Next week is November – the month when, according to Jordan Kotick, noted strategist at RBC Capital Markets, “seasonal winds shift from high volatility to risk-seeking optimism into year-end”.

RBC has crunched the data across a large range of assets, some going back many decades, to calculate average monthly moves.

And at the risk of irritating those who quite rightly point out that averages can be skewed and past performance is no guarantee of future moves, here are a select few findings.

It is well known that Wall Street tends to enjoy the last few months of the year. But the best performing bourse in November is Sweden’s OMX 30 with a gain of 2.03 per cent. Worst is the Hang Seng, sporting an average 0.64 per cent loss.

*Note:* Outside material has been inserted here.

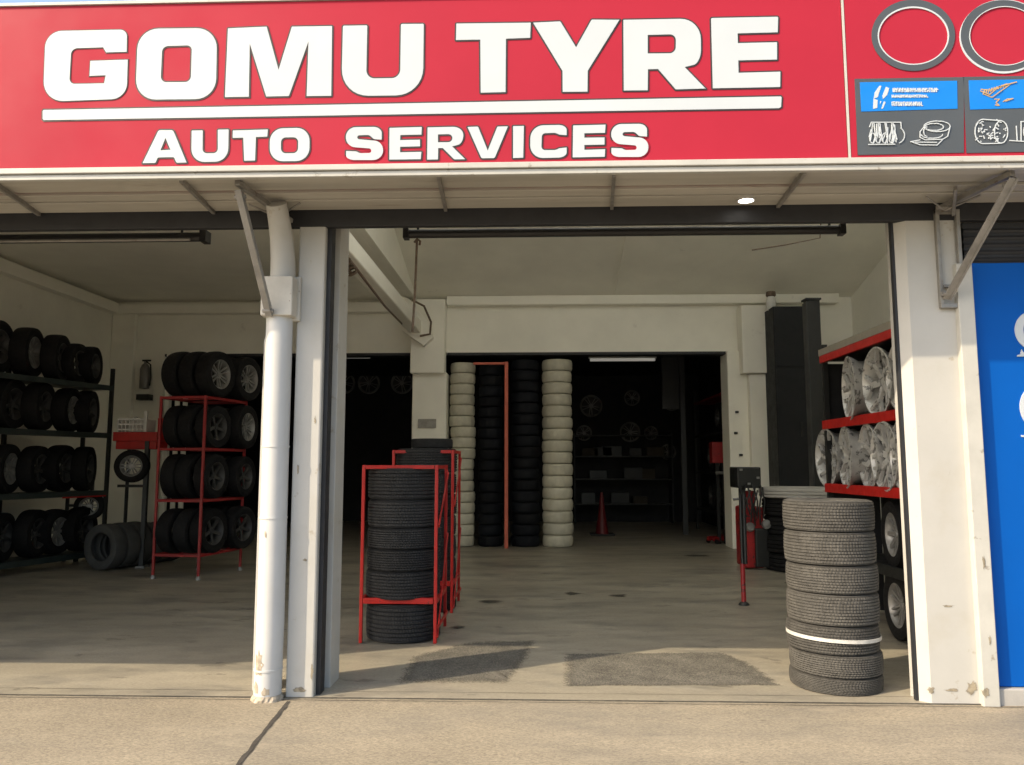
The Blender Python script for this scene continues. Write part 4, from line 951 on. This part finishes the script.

In fixed income, the overall sovereign bond market also does well, with yields lower. Again it’s Sweden that leads the way, with the 10-year yield falling an average 15.9 basis points. But watch the periphery! Portugal’s 10-year yield rises 5.25 basis points.

Fundamentalists may accept that seasonal issues are relevant in commodities. Soyabeans are the star, their price rising 2.05 per cent. Brent crude sees a 1.98 per cent loss, though given how sharp falls have been of late, many may be tempted to bet this November sees a rebound in oil.

Finally major forex. What is it with those Swedes! The US dollar/Swedish krona cross is the best, up 0.86 per cent, with the buck generally firm. The Aussie dollar dips 0.26 per cent.